BEGIN Extracted material
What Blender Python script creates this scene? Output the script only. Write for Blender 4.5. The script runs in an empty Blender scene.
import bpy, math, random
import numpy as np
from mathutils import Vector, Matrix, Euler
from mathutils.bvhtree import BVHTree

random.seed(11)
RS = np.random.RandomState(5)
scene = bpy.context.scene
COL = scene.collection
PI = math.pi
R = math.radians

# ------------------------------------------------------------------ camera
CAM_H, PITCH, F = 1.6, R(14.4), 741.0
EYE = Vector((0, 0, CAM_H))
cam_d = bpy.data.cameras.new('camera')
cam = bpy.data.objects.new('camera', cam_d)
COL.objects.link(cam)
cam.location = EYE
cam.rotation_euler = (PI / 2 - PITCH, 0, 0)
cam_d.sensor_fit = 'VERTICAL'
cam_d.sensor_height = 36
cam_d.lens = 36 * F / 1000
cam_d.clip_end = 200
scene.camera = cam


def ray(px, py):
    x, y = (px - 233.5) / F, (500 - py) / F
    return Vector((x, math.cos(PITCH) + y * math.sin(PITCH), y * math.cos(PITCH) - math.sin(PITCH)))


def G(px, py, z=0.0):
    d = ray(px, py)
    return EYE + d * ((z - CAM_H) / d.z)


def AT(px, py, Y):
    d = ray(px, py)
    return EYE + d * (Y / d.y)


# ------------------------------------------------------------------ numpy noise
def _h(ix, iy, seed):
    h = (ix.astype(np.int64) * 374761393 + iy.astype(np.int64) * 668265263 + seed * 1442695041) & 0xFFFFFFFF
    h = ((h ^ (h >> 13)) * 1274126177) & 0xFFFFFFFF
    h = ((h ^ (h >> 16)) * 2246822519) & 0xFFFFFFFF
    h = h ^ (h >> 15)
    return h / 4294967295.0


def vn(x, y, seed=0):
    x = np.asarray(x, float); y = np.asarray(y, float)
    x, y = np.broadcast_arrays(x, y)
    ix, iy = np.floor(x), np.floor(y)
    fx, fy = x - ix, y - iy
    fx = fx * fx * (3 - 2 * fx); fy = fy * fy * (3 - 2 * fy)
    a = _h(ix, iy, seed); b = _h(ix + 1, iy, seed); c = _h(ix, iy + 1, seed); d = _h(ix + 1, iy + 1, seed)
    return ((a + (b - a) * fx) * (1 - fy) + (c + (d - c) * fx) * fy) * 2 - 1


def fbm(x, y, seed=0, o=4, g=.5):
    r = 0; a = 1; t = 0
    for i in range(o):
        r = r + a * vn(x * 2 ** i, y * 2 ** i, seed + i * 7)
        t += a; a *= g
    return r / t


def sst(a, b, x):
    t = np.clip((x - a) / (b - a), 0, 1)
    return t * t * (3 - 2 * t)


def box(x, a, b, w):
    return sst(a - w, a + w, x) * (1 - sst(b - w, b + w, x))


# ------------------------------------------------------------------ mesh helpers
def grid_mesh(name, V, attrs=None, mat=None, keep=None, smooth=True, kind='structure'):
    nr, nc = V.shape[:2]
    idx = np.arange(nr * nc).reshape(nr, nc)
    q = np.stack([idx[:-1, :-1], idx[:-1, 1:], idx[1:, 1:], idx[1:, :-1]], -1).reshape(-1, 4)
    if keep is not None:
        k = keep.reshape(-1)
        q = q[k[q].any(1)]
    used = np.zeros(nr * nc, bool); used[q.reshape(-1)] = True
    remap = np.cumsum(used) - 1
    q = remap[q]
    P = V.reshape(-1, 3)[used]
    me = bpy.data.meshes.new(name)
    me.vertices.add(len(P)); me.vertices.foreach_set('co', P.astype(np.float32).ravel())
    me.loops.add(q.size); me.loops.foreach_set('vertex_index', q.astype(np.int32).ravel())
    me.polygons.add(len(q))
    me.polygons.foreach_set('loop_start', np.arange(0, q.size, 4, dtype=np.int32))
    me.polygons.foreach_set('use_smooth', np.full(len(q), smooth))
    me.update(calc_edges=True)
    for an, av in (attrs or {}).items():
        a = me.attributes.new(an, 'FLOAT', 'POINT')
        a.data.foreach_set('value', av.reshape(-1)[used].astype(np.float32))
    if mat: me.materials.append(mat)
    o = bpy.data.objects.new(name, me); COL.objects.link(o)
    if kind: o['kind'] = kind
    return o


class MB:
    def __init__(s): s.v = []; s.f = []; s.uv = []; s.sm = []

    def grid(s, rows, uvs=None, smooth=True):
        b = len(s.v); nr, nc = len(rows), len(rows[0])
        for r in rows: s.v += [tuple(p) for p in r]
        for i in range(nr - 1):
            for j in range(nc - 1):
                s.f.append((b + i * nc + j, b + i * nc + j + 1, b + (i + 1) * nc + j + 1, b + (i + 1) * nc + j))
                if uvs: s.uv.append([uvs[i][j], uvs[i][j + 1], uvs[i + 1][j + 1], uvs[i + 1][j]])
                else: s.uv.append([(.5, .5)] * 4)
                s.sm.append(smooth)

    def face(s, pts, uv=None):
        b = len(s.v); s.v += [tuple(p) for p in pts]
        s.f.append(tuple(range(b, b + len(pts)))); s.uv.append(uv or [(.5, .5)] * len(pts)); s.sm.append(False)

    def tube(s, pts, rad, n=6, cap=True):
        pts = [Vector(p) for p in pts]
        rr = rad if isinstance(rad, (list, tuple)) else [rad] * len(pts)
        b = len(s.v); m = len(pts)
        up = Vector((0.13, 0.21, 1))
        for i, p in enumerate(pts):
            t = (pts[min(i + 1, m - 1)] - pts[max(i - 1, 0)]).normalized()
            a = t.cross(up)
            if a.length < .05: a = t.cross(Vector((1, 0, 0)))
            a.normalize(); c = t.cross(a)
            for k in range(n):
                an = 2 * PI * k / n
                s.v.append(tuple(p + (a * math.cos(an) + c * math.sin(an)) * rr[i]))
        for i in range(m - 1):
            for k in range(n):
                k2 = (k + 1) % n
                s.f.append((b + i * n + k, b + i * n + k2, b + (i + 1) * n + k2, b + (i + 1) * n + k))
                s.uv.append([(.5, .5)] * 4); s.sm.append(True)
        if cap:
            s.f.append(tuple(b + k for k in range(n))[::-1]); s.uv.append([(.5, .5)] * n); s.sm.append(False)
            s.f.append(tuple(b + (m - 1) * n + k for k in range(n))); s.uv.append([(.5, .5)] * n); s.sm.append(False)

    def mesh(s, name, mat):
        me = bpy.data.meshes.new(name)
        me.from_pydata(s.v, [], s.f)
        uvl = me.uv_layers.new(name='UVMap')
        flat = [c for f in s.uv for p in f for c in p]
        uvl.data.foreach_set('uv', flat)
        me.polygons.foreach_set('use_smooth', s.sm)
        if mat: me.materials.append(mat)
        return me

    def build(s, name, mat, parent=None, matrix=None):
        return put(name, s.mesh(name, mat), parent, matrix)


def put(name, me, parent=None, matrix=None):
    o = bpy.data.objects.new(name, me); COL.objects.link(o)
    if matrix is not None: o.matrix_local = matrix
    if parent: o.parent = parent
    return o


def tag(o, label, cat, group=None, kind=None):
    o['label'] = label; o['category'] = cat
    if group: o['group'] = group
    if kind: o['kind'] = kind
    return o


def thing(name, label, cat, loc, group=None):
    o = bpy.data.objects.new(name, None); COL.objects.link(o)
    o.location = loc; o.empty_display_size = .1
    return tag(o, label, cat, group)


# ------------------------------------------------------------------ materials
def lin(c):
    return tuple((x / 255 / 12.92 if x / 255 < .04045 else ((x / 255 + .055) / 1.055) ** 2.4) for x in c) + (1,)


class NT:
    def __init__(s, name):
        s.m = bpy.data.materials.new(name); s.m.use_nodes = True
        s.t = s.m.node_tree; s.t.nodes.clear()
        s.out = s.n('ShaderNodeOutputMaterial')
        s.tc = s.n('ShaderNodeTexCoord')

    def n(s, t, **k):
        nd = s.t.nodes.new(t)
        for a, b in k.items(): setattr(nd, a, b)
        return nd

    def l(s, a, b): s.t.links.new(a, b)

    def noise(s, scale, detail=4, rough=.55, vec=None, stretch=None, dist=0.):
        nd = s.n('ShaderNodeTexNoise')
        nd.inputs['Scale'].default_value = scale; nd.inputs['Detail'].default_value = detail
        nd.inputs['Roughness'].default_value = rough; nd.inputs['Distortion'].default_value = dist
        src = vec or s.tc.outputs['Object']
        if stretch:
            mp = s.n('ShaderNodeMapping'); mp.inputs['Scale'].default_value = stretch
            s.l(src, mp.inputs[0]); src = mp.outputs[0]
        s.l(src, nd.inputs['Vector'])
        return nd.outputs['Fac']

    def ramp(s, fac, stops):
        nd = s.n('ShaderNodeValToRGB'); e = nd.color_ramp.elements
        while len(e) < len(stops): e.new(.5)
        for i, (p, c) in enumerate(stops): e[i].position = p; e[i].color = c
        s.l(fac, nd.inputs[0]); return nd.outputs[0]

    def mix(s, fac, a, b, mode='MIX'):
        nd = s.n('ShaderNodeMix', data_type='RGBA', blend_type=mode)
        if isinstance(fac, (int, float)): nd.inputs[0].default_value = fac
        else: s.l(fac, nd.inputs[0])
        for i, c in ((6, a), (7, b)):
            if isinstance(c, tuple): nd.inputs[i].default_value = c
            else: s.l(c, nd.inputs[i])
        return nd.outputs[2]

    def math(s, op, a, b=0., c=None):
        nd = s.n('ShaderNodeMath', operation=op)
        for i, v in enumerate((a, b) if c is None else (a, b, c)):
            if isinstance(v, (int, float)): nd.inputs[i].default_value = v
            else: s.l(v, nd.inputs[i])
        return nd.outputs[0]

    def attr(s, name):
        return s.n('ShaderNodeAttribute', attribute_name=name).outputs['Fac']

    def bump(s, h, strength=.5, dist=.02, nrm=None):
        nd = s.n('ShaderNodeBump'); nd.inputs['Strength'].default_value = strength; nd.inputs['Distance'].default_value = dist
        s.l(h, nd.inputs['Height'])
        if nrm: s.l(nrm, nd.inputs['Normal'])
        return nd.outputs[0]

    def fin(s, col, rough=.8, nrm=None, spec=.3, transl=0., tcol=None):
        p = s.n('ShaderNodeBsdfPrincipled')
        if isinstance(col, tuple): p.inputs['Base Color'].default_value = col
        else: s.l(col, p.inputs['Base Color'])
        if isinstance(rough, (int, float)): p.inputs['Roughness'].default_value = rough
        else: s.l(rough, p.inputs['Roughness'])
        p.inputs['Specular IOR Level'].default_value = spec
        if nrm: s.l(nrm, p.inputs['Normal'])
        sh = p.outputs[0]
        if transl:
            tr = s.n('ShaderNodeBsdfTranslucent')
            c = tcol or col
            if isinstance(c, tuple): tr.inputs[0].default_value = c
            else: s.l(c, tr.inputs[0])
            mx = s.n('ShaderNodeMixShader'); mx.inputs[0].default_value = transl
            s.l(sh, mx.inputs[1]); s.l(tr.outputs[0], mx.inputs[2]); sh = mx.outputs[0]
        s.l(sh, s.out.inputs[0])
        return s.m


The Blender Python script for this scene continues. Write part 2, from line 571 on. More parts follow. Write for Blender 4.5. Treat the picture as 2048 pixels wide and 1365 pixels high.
END Extracted material
From the listing above, copy every line that includes the word "this".

What Blender Python script creates this scene? Output the script only. Write for Blender 4.5. The script runs in an empty Blender scene.
The Blender Python script for this scene continues. Write part 2, from line 571 on. More parts follow. Write for Blender 4.5. Treat the picture as 2048 pixels wide and 1365 pixels high.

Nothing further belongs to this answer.